> _Supplied records_:
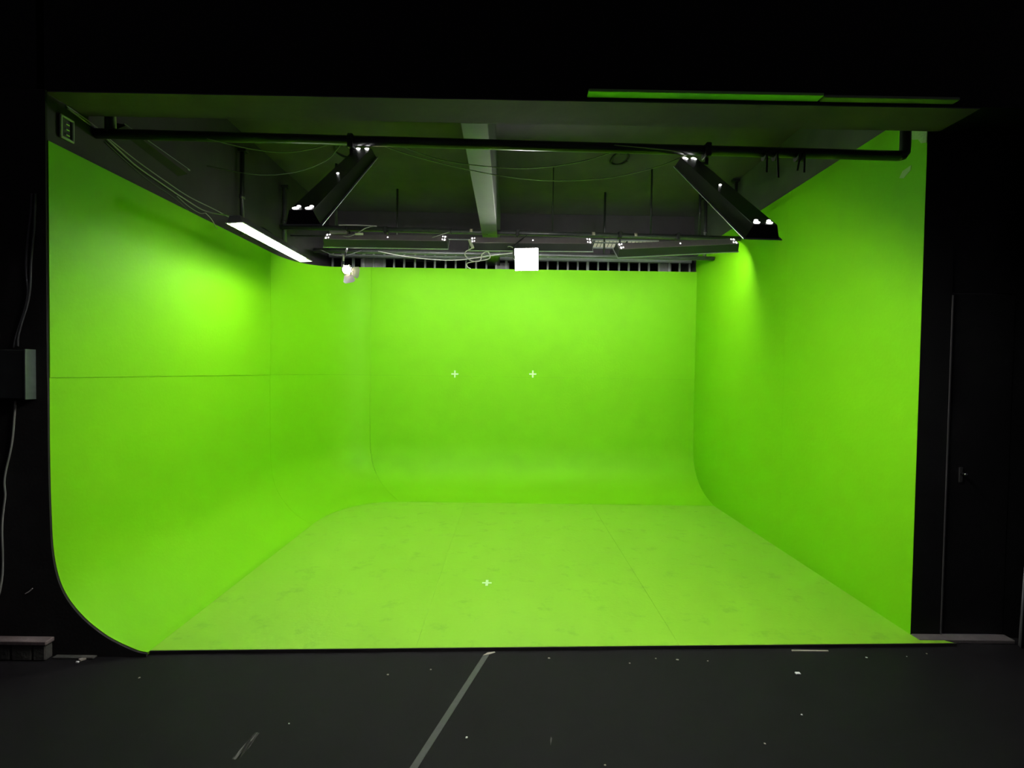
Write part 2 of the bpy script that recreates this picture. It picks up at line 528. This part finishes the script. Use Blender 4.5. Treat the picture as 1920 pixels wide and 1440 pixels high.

* * *

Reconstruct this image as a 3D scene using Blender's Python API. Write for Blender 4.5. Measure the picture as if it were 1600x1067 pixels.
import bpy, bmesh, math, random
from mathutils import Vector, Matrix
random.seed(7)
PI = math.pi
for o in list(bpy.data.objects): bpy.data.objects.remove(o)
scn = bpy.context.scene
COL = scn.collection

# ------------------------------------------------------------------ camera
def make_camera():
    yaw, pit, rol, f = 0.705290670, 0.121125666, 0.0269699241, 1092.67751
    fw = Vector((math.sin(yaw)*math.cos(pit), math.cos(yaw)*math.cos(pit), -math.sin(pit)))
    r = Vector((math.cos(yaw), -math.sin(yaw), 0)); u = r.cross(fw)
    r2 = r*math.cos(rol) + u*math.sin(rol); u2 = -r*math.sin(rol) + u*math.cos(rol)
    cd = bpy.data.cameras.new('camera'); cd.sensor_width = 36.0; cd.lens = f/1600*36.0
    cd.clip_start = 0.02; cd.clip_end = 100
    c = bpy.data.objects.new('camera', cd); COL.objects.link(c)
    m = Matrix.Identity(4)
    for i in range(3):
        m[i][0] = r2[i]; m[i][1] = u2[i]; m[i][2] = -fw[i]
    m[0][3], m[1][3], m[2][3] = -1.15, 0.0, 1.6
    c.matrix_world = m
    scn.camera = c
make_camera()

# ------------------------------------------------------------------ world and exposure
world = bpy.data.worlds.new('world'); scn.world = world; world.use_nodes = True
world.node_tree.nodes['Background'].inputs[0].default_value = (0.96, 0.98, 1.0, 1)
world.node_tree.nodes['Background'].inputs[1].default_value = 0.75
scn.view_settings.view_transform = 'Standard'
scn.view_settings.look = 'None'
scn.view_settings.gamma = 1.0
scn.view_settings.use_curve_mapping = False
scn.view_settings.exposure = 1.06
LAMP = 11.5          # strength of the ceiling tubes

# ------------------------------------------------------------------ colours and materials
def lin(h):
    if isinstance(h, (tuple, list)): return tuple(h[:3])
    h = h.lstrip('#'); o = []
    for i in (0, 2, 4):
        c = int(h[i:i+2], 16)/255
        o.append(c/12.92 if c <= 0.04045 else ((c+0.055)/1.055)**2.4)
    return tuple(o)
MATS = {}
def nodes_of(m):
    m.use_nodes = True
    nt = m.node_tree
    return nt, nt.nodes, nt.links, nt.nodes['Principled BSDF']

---

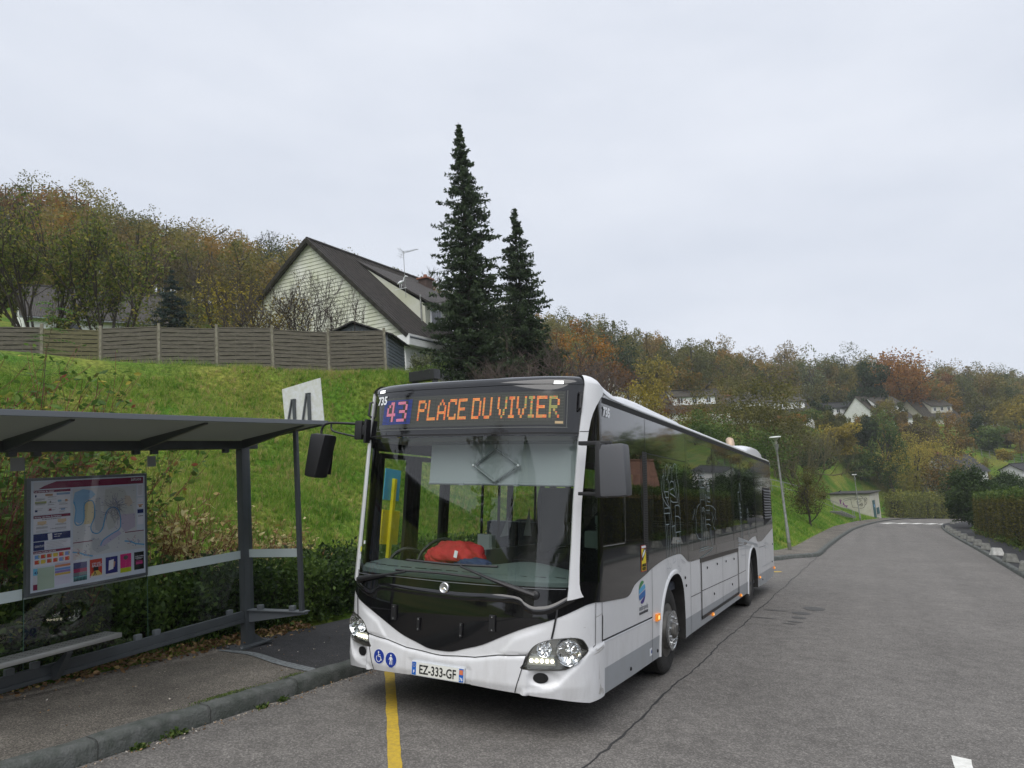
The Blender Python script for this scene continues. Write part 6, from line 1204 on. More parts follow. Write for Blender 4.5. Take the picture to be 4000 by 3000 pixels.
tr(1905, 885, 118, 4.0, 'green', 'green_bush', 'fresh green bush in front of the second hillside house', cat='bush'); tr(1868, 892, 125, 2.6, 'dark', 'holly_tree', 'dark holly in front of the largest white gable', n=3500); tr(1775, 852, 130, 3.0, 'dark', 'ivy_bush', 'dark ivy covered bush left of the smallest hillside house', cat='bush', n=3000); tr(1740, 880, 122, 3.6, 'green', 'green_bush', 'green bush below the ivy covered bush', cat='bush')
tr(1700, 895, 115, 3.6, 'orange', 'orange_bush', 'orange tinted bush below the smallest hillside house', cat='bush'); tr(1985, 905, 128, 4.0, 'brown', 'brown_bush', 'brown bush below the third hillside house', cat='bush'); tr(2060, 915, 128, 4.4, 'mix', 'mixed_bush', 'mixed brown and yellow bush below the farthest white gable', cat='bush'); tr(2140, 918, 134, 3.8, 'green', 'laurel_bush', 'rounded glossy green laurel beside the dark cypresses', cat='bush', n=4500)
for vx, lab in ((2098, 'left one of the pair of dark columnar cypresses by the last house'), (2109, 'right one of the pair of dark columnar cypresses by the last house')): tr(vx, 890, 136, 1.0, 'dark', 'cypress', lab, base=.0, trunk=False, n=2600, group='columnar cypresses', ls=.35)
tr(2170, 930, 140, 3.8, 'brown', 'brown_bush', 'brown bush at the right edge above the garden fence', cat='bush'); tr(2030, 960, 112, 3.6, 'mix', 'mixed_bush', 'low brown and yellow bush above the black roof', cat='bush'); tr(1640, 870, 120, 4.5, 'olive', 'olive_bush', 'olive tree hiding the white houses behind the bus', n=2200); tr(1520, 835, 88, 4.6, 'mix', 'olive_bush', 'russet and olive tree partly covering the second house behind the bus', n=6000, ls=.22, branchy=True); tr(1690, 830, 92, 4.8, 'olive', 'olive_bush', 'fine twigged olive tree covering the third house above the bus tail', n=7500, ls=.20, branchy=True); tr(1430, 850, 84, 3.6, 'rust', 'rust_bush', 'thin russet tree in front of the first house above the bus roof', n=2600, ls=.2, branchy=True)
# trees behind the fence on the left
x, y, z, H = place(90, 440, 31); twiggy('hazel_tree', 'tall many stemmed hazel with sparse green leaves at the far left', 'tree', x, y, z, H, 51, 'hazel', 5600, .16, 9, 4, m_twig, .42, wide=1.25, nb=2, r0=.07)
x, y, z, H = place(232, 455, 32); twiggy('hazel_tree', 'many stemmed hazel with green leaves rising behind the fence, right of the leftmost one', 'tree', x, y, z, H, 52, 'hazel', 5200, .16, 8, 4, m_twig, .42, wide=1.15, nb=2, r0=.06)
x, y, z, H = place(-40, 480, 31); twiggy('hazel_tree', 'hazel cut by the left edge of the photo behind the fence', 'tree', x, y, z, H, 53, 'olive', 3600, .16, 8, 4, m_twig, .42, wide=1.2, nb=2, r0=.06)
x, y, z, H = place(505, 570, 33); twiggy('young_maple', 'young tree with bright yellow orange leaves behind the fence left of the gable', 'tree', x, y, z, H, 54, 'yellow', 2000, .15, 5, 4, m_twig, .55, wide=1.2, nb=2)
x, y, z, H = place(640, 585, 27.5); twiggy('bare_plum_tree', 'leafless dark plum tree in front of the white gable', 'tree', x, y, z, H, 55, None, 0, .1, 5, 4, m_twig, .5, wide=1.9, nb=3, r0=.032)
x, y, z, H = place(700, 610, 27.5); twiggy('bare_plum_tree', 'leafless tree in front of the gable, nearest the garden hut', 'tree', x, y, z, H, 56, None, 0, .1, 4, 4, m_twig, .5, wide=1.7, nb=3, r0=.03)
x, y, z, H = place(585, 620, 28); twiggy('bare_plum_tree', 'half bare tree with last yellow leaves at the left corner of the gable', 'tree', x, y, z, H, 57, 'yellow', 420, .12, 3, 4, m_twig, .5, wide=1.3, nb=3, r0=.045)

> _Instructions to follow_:
Say, as a single number and nothing more, how many lines of the entries contain the word "picture".

> _Complete output_:
3